Les ouvriers jouent dans les bas-fonds, en équipe d’au moins six personnes (hommes ou femmes) avec des palets métalliques, appelés tejos. Chaque joueur lance un palet vers un bac incliné rempli de boue, essayant d’y faire exploser des méchas, cibles roses triangulaires. Tels des détonateurs, les méchas, remplies de poudre à canon, implosent sous le choc de l’impact. Pour Miguel Angel Rios, ce jeu incarne une agression, l’acte violent d’un tir de revolver mais à l’envers, comme si la balle (le palet)au lieu d’être expulsée était au contraire propulsée vers l’arme (le détonateur).

«Dans ce jeu, il y a des explosions sans cesse, des projectiles, les cris des joueurs, les hurlements et la clameur des spectateurs… Cette ambiance m’évoque les films de guerre et les reportages venus du front. Le Tejo est une lutte sans fin entre deux armées. C’est un combat dans lequel on ne fait jamais la trêve. Même s’il n’y a pas de victimes, il n’y a pas de paix…» dit l’artiste.

Filmée dans un hangar de la banlieue de Bogota, la vidéo montre un «no man’s land» sombre et menaçant, délimité par des grillages qui rappellent une cage ou une prison. Les joueurs y semblent enfermés, comme des animaux, courant et hurlant devant les flammes, la fumée, le verre brisé et le bruit des éclats. Une certaine beauté formelle se dégage néanmoins du chaos, l’argile évoque la matière primitive du sculpeur; le cercle des palets, le triangle des cibles, le carré du terrain ainsi que les couleurs primaires construisent un décor digne des avant-gardes des années 20.

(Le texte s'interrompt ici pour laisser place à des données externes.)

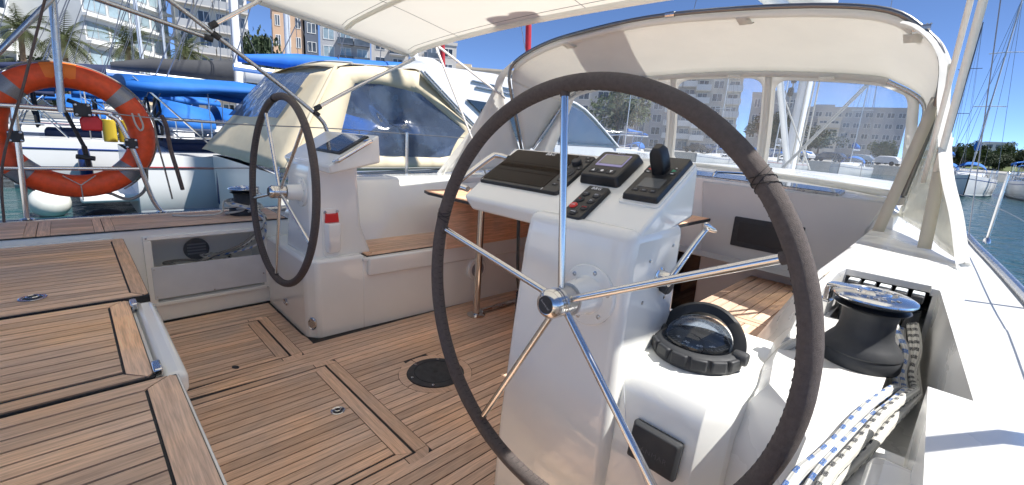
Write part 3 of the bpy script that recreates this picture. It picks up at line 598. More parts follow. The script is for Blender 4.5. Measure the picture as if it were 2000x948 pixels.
# throttle lever on the outboard face of the pedestal
lv = MB().lathe([(.028, 0), (.028, .006), (.022, .009), (.02, .03), (.018, .034), (0, .035)], 30, frame((-.512, 1.075, .865), (0, 1, 0), (1, 0, 0))).build('throttle_hub', STEEL, sh)
m = MB(); m.tube(smooth_path([(-.482, 1.075, .865), (-.472, 1.10, .90), (-.462, 1.145, .95), (-.456, 1.185, .985), (-.454, 1.205, .995)], 5), [.0095-.0002*i for i in range(21)], 12); m.build('throttle_arm', STEEL, lv)
m = MB(); m.loft([[V(-.454, 1.205, .998)+V(dx*.9, l, dz-.35*l) for dx, dz in [(hw*math.cos(R(a)), hh*math.sin(R(a))) for a in range(0, 360, 30)]] for l, hw, hh in ((-.022, .003, .004), (-.018, .008, .010), (-.004, .011, .010), (.016, .015, .009), (.032, .016, .007), (.042, .012, .005), (.045, .006, .003))]); m.build('throttle_grip', STEEL, lv, smooth=70)
MB().lathe([(.02, 0), (.02, .022), (.016, .026), (0, .026)], 20, frame((-.508, 1.098, .842), (0, 1, 0), (1, 0, -.3))).build('throttle_button', BLKM, lv)
for y, z in ((1.01, .92), (1.13, .945), (1.0, .81), (1.12, .80), (1.155, .87)):
    MB().lathe([(.005, 0), (.005, .002), (.002, .003)], 10, frame((-.5085, y, z), (0, 1, 0), (1, 0, 0))).build('screw', STEELD, scol)
# engine panel cover
tube_part_ = MB(); tube_part_.tube([(-.505, .955, .60), (-.47, .935, .50), (-.36, .9245, .33), (-.33, .9245, .26)], .0011, 6); struct(tube_part_.build('moulding_seam', ACRY))
ep = thing('engine_panel_cover', 'square black engine panel cover on the aft face below the compass', 'panel', (-.39, .93, .48))
Me = frame((-.388, .936, .484), (1, 0, -.02), (0, -1, .14))
m = MB(); m.loft([[Me@V(x, y, z) for x, y in rrect(w_, h_, .006, 3)] for w_, h_, z in ((.125, .098, -.004), (.125, .098, .010), (.112, .085, .02))]); epb = m.build('cover', BLKM, ep, bevel=.002)
lettering('YANMAR', .018, Me@Matrix.Translation((0, -.008, .0202)), DGREYP, ep, .0006, 1.15)
# ------------------------------------------------------------------ compass
CC = V(-.408, 1.148, .662)
cpt = thing('steering_compass', 'black domed steering compass with raised hood on the shelf beside the console', 'compass', CC)
Mc = Matrix.Translation(CC)
base = MB().lathe([(.112, -.002), (.113, .012), (.107, .036), (.100, .040), (.088, .041), (.086, .03), (.0, .03)], 48, Mc).build('base_ring', BLKM, cpt)
for k in range(7):
    a = 195+k*25; m = MB(); Mg = Mc@Matrix.Rotation(R(a), 4, 'Z'); m.prism([(.100, -.022), (.1165, -.019), (.1165, .019), (.100, .022)], .006, .036, Mg); m.build('grip_block', BLKM, base, bevel=.004)
card = MB().lathe([(.078, .038), (.078, .044), (.03, .05), (0, .05)], 40, Mc).build('compass_card', BLK, cpt)
for k in range(36):
    a = 10*k; Mk = Mc@Matrix.Rotation(R(a), 4, 'Z'); m = MB(); m.box(.066, -.0006, .046, .074 if k % 3 else .077, .0006, .0464); m.v = [tuple(Mk@V(*p)) for p in m.v]; m.build('tick', GREYP, card, smooth=0)
for a, s_ in ((-100, '30'), (-65, '60'), (-135, 'N'), (-30, '90')):
    lettering(s_, .016, Mc@Matrix.Rotation(R(a), 4, 'Z')@Matrix.Translation((.055, 0, .0475))@Matrix.Rotation(R(90), 4, 'Z'), GREYP, card)
DOME = clear('compass_dome', (.5, .55, .62), .015, .25, .01, (.05, .07, .1))
MB().lathe([(.085*math.cos(R(a)), .04+.066*math.sin(R(a))) for a in range(0, 91, 6)], 48, Mc).build('dome', DOME, cpt, smooth=80)
hd = MB(); rings = []
for a in range(0, 181, 6):
    ring = []
    for r_, w_ in ((.088, -.014), (.110, -.020), (.118, -.014), (.118, .016), (.110, .022), (.088, .016)):
        ph = R(50+ (w_/.11)*57.3); ring.append(Mc@V(r_*math.cos(R(a)), r_*math.sin(R(a))*math.cos(ph), .032+r_*math.sin(R(a))*math.sin(ph)*.98))
    rings.append(ring)
hd.loft(rings); hd.build('hood', BLK, cpt, smooth=40)
for s in (-1, 1): MB().lathe([(.017, -.016), (.018, -.012), (.018, .012), (.016, .016)], 20, Mc@Matrix.Translation((s*.11, 0, .034))@Matrix.Rotation(R(90), 4, 'Y')).build('hood_hinge', BLKM, cpt)

# ------------------------------------------------------------------ winches, clutches, ropes
def winch(label, loc, arm=150, txt=True):
    t = thing('winch', label, 'winch', loc, 'deck winches'); M = Matrix.Translation(loc); z = 0
    MB().lathe([(.084, -.002), (.086, .004), (.086, .028), (.0845, .030), (.0845, .033), (.086, .035), (.084, .042), (.074, .056), (.062, .072), (.0575, .088), (.056, .115), (.058, .135), (.062, .142)], 48, M).build('drum', BLKM, t, smooth=50)
    MB().lathe([(.060, .142), (.074, .146), (.078, .150), (.066, .154), (.062, .157), (.066, .160), (.08, .164), (.08, .167), (.05, .168)], 48, M).build('self_tailing_jaws', BLK, t)
    MB().lathe([(.05, .167), (.082, .168), (.086, .172), (.085, .176), (.074, .182), (.046, .186), (.044, .184), (.034, .184), (.032, .188), (.024, .189), (.022, .183), (.014, .183), (.012, .172), (0, .172)], 56, M).build('top_plate', CHROME, t)
    if txt:
        c = MB()
        for k, ch in enumerate('LEWMAR'): lettering(ch, .0125, M@Matrix.Rotation(R(-110+k*14), 4, 'Z')@Matrix.Translation((.064, 0, .1846))@Matrix.Rotation(R(90), 4, 'Z'), GREYP, t, .0008)
    Ma = M@Matrix.Rotation(R(arm), 4, 'Z'); m = MB()
    m.loft([[Ma@V(x, y, zz) for y, zz in ((-hw, 0+zz0), (hw, 0+zz0), (hw, th+zz0), (-hw, th+zz0))] for x, hw, zz0, th in ((.03, .022, .1815, .006), (.085, .02, .1765, .008), (.1, .0165, .17, .012))]); m.build('stripper_arm', STEEL, t, bevel=.003)
    m = MB(); m.loft([[Ma@V(xx, y, zz) for xx, y in ((.088, -.015), (.102, -.014), (.102, .014), (.088, .015))] for zz in (.176, .136)]); m.prism([(.084, -.02), (.114, -.018), (.114, .018), (.084, .02)], .13, .137, Ma); m.build('stripper_hook', STEEL, t, bevel=.003)
    return t
winch('black winch with chrome self-tailing top in the starboard coaming well', (-.094, 1.385, .70), 172)
winch('black winch wrapped in rope on the port coaming beyond the far wheel', (-3.35, .80, .576), 100, False)
cl = thing('rope_clutch_bank', 'bank of black rope clutches with pale levers in the coaming opening behind the winch', 'rope clutch', (-.1, 1.9, .68))
for k in range(5):
    x = -.178+.039*k; m = MB(); m.prism([(0, 0), (.15, 0), (.15, .06), (.12, .10), (.03, .11), (0, .06)], -.0175, .0175, frame((x, 1.74, .655), (0, 1, 0), (1, 0, 0))@Matrix.Identity(4)); b = m.build('clutch_body', BLK, cl, bevel=.004)
    m = MB(); m.box(x-.0145, 1.725, .80, x+.0145, 1.80, .825); m.build('lever', BLKM, b, bevel=.005)
    MB().box(x-.0135, 1.735, .8255, x+.0135, 1.775, .829).build('label_plate', mat('lever_print', (.62, .66, .66), .4) if k == 0 else bpy.data.materials['lever_print'], b, bevel=.001)
def rope(name, label, pts, r, m, group=None, k=6, parent=None, cat='rope'):
    b = MB(); b.tube(smooth_path(pts, k), r, 10); o = b.build(name, m, parent, smooth=70)
    if parent is None: tag(o, label, cat, group)
    return o
SR = 'rope tails beside the starboard winch'
_rc = [(.0, 1.49, .66), (.012, 1.38, .665), (.012, 1.27, .70), (-.006, 1.13, .714), (-.026, 1.03, .714), (-.042, .92, .714), (-.052, .83, .714), (-.058, .76, .713), (-.062, .62, .712)]
def _rp(dx, dz, head): return head+[(x+dx*(1+.25*math.sin(i*1.3+dx*90)), y, z+dz*(1 if 2 < i else .6)) for i, (x, y, z) in enumerate(_rc)]
rope('rope_tail', 'white rope with blue flecks, leftmost of the tails spilling aft of the winch', _rp(-.023, 0, [(-.035, 1.75, .71), (-.02, 1.62, .68)]), .0092, ROPEB, SR)
rope('rope_tail', 'white rope with black flecks, rightmost tail running through the trough past the winch', _rp(.019, .001, [(-.02, 1.74, .73), (.0, 1.62, .70)]), .0092, ROPEK, SR)
rope('rope_tail', 'white rope with blue flecks lying between the two outer tails by the winch', _rp(-.004, .003, [(-.055, 1.74, .72), (-.01, 1.6, .69)]), .0092, ROPEB, SR)
rope('rope_tail', 'rope with dense black flecks lying on top of the other tails near the bottom edge', _rp(.011, .019, [(-.01, 1.72, .74), (.01, 1.6, .71)]), .0092, ROPEK, SR)
rope('rope_tail', 'plain white braided rope hanging down inside the right of the near wheel', [(-.17, 1.37, .725), (-.21, 1.34, .722), (-.245, 1.29, .69), (-.275, 1.2, .60), (-.30, 1.1, .50), (-.315, 1.02, .42), (-.325, .96, .32), (-.33, .92, .2)], .011, ROPE, SR)
# shore-side rope pocket contents and port winch ropes
PR = 'ropes in and on the port coaming'
rope('rope_coil', 'grey rope coil lying in the locker pocket behind the panel', [(-3.25, .35+.0*k, .2) for k in range(1)]+[(-3.25+.06*math.cos(R(40*k)), .42+.09*math.sin(R(40*k)), .30+.012*(k % 9)/3) for k in range(28)]+[(-3.2, .6, .36), (-3.17, .7, .40), (-3.15, .8, .47), (-3.135, .86, .54)], .008, ROPEG, PR)
rope('rope_coil', 'black-flecked rope running from the pocket up over the coaming edge', [(-3.26+.05*math.cos(R(50*k)), .6+.08*math.sin(R(50*k)), .31+.02*(k % 7)/3) for k in range(18)]+[(-3.18, .72, .39), (-3.12, .80, .47), (-3.11, .86, .58), (-3.2, .85, .62), (-3.28, .86, .64)], .008, ROPEK, PR)
rope('rope_coil', 'pale rope looped down from the port winch into the pocket', [(-3.28, .72, .66), (-3.18, .82, .62), (-3.105, .855, .56), (-3.10, .84, .46), (-3.13, .78, .40), (-3.2, .68, .36), (-3.24, .55, .34)], .008, ROPEB, PR)
pv = thing('round_vent', 'round louvred vent on the back wall inside the locker pocket', 'vent', (-3.39, .5, .4)); Mv = frame((-3.398, .52, .36), (0, 1, 0), (1, 0, 0))
MB().lathe([(.07, 0), (.07, .012), (.06, .018), (.056, .012), (0, .012)], 32, Mv).build('vent_body', mat('vent_grey', (.16, .16, .165), .5), pv)
for k in range(4): MB().box(-3.387, .47, .33+.02*k, -3.376, .57, .338+.02*k).build('louvre', GREYP, pv)
coil = []
for k in range(60):
    a = 47*k; rr = .085+.03*math.sin(k*1.3); coil.append((-3.35+rr*math.cos(R(a)), .80+rr*math.sin(R(a)), .605+.05*(k/60)+.02*math.sin(k*.9)))
rope('rope_coil', 'tangle of white rope wrapped round the port winch', coil+[(-3.3, .65, .6), (-3.36, .5, .585), (-3.42, .42, .585)], .0065, ROPE, PR, 4)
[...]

Miguel Angel Rios décrit ce tournage de huit mois comme une «superproduction», une sorte de performance à grande échelle. Le réalisateur a rassemblé près de 400 personnes pour la produire : une dizaine de collaborateurs et techniciens, ainsi que plusieurs douzaines de joueurs qu’il a filmés en groupes de 30 ou 40; il a accumulé près de 500 tejos, essayé plusieurs types de poudre à canon et fait venir 3 immenses camions remplis d’argile pour créer son terrain de jeu. Le tournage était extrêmement dangereux, et plusieurs participants — dont l’artiste et certains joueurs — ont été blessés ou brûlés. L’artiste a tourné, au total, 32 heures, qu’il a ensuite coupées et montées pour obtenir cette vidéo de dix minutes.

En plein action, l’artiste a filmé les cibles depuis différents angles, au rythme croissant des explosions. La stratégie du Tejo joue un rôle essentiel dans la réalisation de la vidéo et dans la chorégraphie minutieusement réglée des figurants. Un cri donne les instructions aux joueurs et crée le dispositif de mise en scène mais le spectateur n’assiste pas à la retransmission d’une partie de Tejo. En effet, le montage ne retient que le va et vient rapide des jambes des joueurs, la puissance du tir et la violence de l’impact. A cela s’ajoute la présence, au premier plan, de l’objectif de la caméra qui évoque les reportages télés passant en «live» sur les chaînes d’infos continues.

Mécha dépasse la réalité du jeu pour projeter le spectateur vers une autre réalité, plus suggérée que montrée, celle de la guérilla urbaine, entre trafic de drogue au Mexique et en Colombie ou guerres de gangs pris dans une lutte sans merci.